SOURCE DATA →
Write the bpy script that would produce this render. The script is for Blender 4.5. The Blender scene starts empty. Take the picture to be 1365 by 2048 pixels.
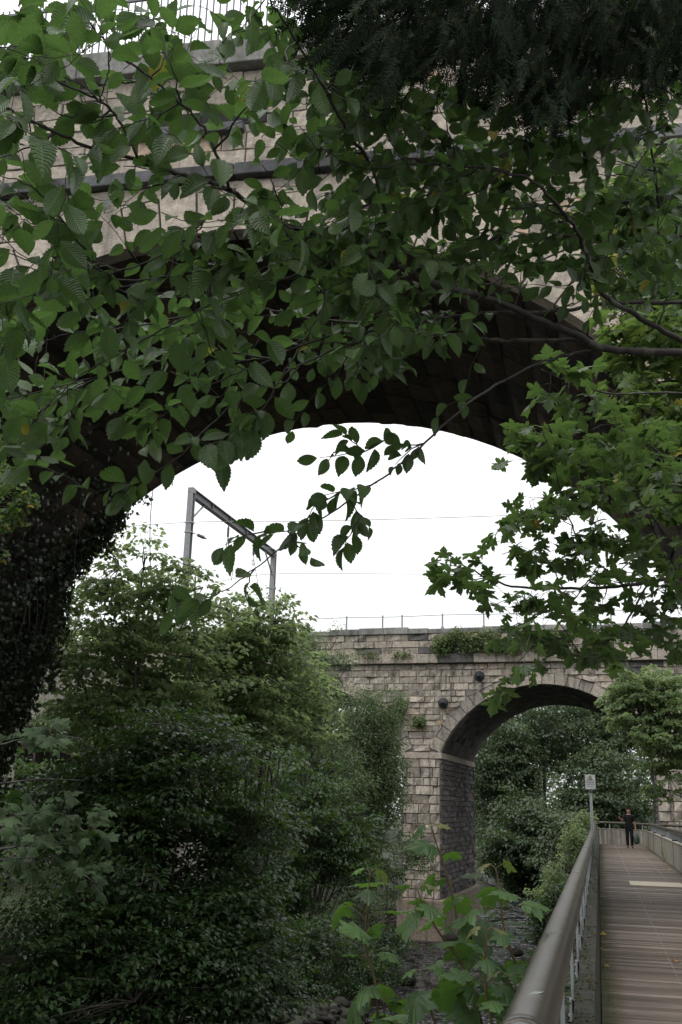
import bpy, bmesh, math, random
import numpy as np
from mathutils import Vector, Matrix
R = math.radians
rng = np.random.default_rng(7)
random.seed(7)
scene = bpy.context.scene
COL = scene.collection

# ------------------------------------------------------------------ camera
FPX = 1991.0
PITCH, YAW, ROLL, ZC = R(16.37), R(14.35), R(1.46), 1.65
CAM = np.array([0, 0, ZC])
_fh = np.array([-math.sin(YAW), math.cos(YAW), 0.0])
RT = np.array([math.cos(YAW), math.sin(YAW), 0.0])
_up = np.array([0, 0, 1.0])
FW = _fh * math.cos(PITCH) + _up * math.sin(PITCH)
UPV = -_fh * math.sin(PITCH) + _up * math.cos(PITCH)
cr, sr = math.cos(ROLL), math.sin(ROLL)
IR = RT * cr + UPV * sr
IU = -RT * sr + UPV * cr
cd = bpy.data.cameras.new('camera')
cam = bpy.data.objects.new('camera', cd)
COL.objects.link(cam)
cd.sensor_fit = 'VERTICAL'
cd.sensor_height = 36.0
cd.sensor_width = 24.0
cd.lens = 36.0 * FPX / 2048.0
cd.clip_start = 0.05
cd.clip_end = 1500
M = Matrix(((IR[0], IU[0], -FW[0], 0), (IR[1], IU[1], -FW[1], 0), (IR[2], IU[2], -FW[2], ZC), (0, 0, 0, 1)))
cam.matrix_world = M
scene.camera = cam

# ------------------------------------------------------------------ world, sun, exposure
SUN_EL, SUN_AZ = R(58), R(215)          # azimuth clockwise from +Y
w = bpy.data.worlds.new('World')
scene.world = w
w.use_nodes = True
nt = w.node_tree
nt.nodes.clear()
wo = nt.nodes.new('ShaderNodeOutputWorld')
bg = nt.nodes.new('ShaderNodeBackground')
sky = nt.nodes.new('ShaderNodeTexSky')
sky.sky_type = 'NISHITA'
sky.sun_disc = False
sky.sun_elevation = SUN_EL
sky.sun_rotation = SUN_AZ
sky.dust_density = 4.0
hs = nt.nodes.new('ShaderNodeHueSaturation')
hs.inputs['Saturation'].default_value = 0.25
tc = nt.nodes.new('ShaderNodeTexCoord')
sx = nt.nodes.new('ShaderNodeSeparateXYZ')
mr = nt.nodes.new('ShaderNodeMapRange')   # overcast: zenith brighter than the horizon
mr.inputs['From Min'].default_value = 0.0
mr.inputs['From Max'].default_value = 1.0
mr.inputs['To Min'].default_value = 5.2
mr.inputs['To Max'].default_value = 13.0
vm = nt.nodes.new('ShaderNodeVectorMath')
vm.operation = 'SCALE'
vm.inputs[0].default_value = (0.97, 0.99, 1.0)
mx = nt.nodes.new('ShaderNodeMix')
mx.data_type = 'RGBA'
mx.inputs[0].default_value = 0.85
bg.inputs['Strength'].default_value = 0.12
L = nt.links.new
L(sky.outputs[0], hs.inputs['Color'])
L(tc.outputs['Generated'], sx.inputs[0])
L(sx.outputs['Z'], mr.inputs['Value'])
L(mr.outputs[0], vm.inputs['Scale'])
L(hs.outputs[0], mx.inputs[6])
L(vm.outputs[0], mx.inputs[7])
L(mx.outputs[2], bg.inputs['Color'])
L(bg.outputs[0], wo.inputs['Surface'])
sd = bpy.data.lights.new('sun', 'SUN')
sd.energy = 0.6
sd.angle = R(40)
sd.color = (1.0, 0.97, 0.92)
so = bpy.data.objects.new('sun', sd)
COL.objects.link(so)
dv = Vector((-math.sin(SUN_AZ) * math.cos(SUN_EL), -math.cos(SUN_AZ) * math.cos(SUN_EL), -math.sin(SUN_EL)))
so.rotation_euler = dv.to_track_quat('-Z', 'Y').to_euler()
so.location = (-20, -20, 60)
scene.view_settings.view_transform = 'Standard'
scene.view_settings.look = 'None'
scene.view_settings.gamma = 1.0
scene.view_settings.exposure = 0.72
scene.cycles.max_bounces = 8
scene.cycles.transparent_max_bounces = 4

# ------------------------------------------------------------------ helpers
def ray(px, py):
    a = px - 682.5
    b = 1024.0 - py
    return FW * FPX + IR * a + IU * b
def at(px, py, d):
    """point seen at (px,py) of the photograph, d metres along the camera axis"""
    return CAM + ray(px, py) * (d / FPX)
def on_z(px, py, z):
    r = ray(px, py)
    return CAM + r * ((z - ZC) / r[2])
def tag(o, label=None, cat=None, group=None, kind=None):
    if label: o['label'] = label
    if cat: o['category'] = cat
    if group: o['group'] = group
    if kind: o['kind'] = kind
    return o
def thing(name, label, cat, loc=(0, 0, 0), group=None, rz=0.0):
    o = bpy.data.objects.new(name, None)
    COL.objects.link(o)
    o.empty_display_size = 0.2
    o.location = tuple(float(v) for v in loc)
    o.rotation_euler = (0, 0, rz)
    return tag(o, label, cat, group)
def copy_tree(o, parent=None):
    c = o.copy()
    COL.objects.link(c)
    if parent: c.parent = parent
    for ch in list(o.children): copy_tree(ch, c)
    return c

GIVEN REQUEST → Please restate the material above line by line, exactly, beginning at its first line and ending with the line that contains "scene.camera = cam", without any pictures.

IN RESPONSE →
Write the bpy script that would produce this render. The script is for Blender 4.5. The Blender scene starts empty. Take the picture to be 1365 by 2048 pixels.
import bpy, bmesh, math, random
import numpy as np
from mathutils import Vector, Matrix
R = math.radians
rng = np.random.default_rng(7)
random.seed(7)
scene = bpy.context.scene
COL = scene.collection

# ------------------------------------------------------------------ camera
FPX = 1991.0
PITCH, YAW, ROLL, ZC = R(16.37), R(14.35), R(1.46), 1.65
CAM = np.array([0, 0, ZC])
_fh = np.array([-math.sin(YAW), math.cos(YAW), 0.0])
RT = np.array([math.cos(YAW), math.sin(YAW), 0.0])
_up = np.array([0, 0, 1.0])
FW = _fh * math.cos(PITCH) + _up * math.sin(PITCH)
UPV = -_fh * math.sin(PITCH) + _up * math.cos(PITCH)
cr, sr = math.cos(ROLL), math.sin(ROLL)
IR = RT * cr + UPV * sr
IU = -RT * sr + UPV * cr
cd = bpy.data.cameras.new('camera')
cam = bpy.data.objects.new('camera', cd)
COL.objects.link(cam)
cd.sensor_fit = 'VERTICAL'
cd.sensor_height = 36.0
cd.sensor_width = 24.0
cd.lens = 36.0 * FPX / 2048.0
cd.clip_start = 0.05
cd.clip_end = 1500
M = Matrix(((IR[0], IU[0], -FW[0], 0), (IR[1], IU[1], -FW[1], 0), (IR[2], IU[2], -FW[2], ZC), (0, 0, 0, 1)))
cam.matrix_world = M
scene.camera = cam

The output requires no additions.